Staff housing is good. Having admitted that, it isn’t really staff housing – as in apartment-style, seasonal staff – that worries me as much these days as it did a few years ago.

It’s housing for service staff who want to make Whistler home, contribute positively to the community, raise kids here and live somewhat comfortably on service industry salaries, that’s a bigger issue. As Whistler grows larger, more luxurious, vacant and darker, those folks are being squeezed up valley and down.

I guess the Callaghan’s the answer for them. Something more remote – though not quite Squamish – more affordable, more, well, out of sight. And it’s a good thing because even Smilin’ Jack is hard pressed to deny Olympics = more expensive housing. More expensive housing = even fewer people who can afford to buy a home in Whistler and fewer marginal homeowners, e.g., aging hippies who got in early but still work service jobs, who can afford to hang on to the home they have in the face of rising assessments and taxes. Screw ’em. They ought to be sellin’ real estate and makin’ a good living anyway.

Indemnification seems a bit illusory too. Indemnification against what? For how long? For out of pocket expenses incurred because of the Olympics? That’s a good start. Bet Montrealers still wish they’d have gotten a deal like that. But really, isn’t that just scratching the surface?

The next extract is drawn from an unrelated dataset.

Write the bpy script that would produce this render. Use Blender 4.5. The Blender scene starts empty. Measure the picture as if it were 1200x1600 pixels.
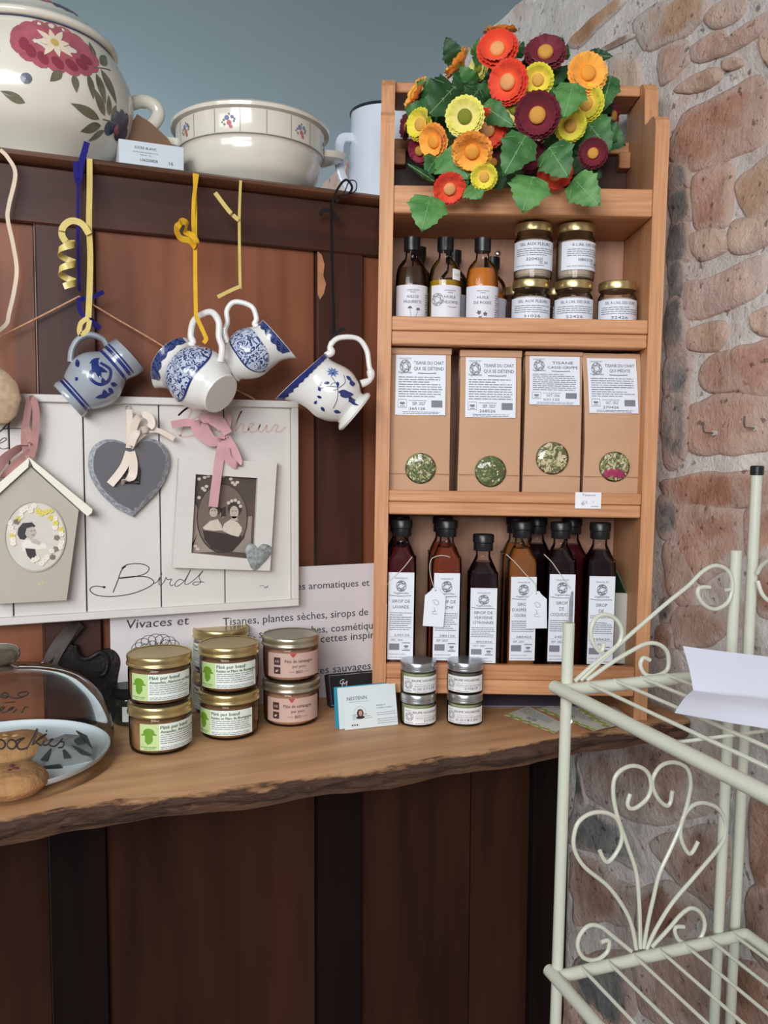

So if Whistler suffers a loss because of the Olympics, senior levels of government will make us whole. They’ll pony up your tax dollars and mine, throw in a bit from the oil patch, some from prairie farmers and tomato growers in Ontario, spare change from the guy who runs the frites truck in Trois Rivières, and pogey clawback from outport Newfoundland and send it to us. After all it’s national pride that got us into this mess to begin with. That’s a good start.

But does indemnification begin to cover the other costs the community will incur? How many bucks do we get for the loss of vitality we suffer when the spiraling cost of housing gets an Olympic turbo boost? What’s the price we put on our quality of life when we’re left with a bigger, better, more crowded highway post games? How will the worker bees like their commute to the Callaghan during ever more crowded ski season weekend afternoons?

Beats me.

I really don’t expect a lot of us will be here in 2010 to find out. Market forces, political dithering, chance-of-a-lifetime dealmaking and burnout will take its toll. Approaching geezerhood, we’ll fondly remember what Whistler used to be like. We’ll bore grandkids with stories about how vital the place was before it became a retirement village for rich yuppie scum.

It won’t all be because of the Olympics – that’ll just hasten the inevitable.

Any burning opposition I have to the Olympics has more to do with animus towards the IOC. Undemocratic, totalitarian, corrupt, greedy – and those are the good qualities – the organization has undermined Olympic ideals at every chance. Athletes and athletics are distant memories in the powerhouse rush to auction off quadrennial rights, license trinkets, choreograph spectacle and feather the nests of petty, bureaucratic bloodsuckers worldwide who make their living off the dreams of kids.

Hell, let’s invite ‘em. They sound like our kind of folks.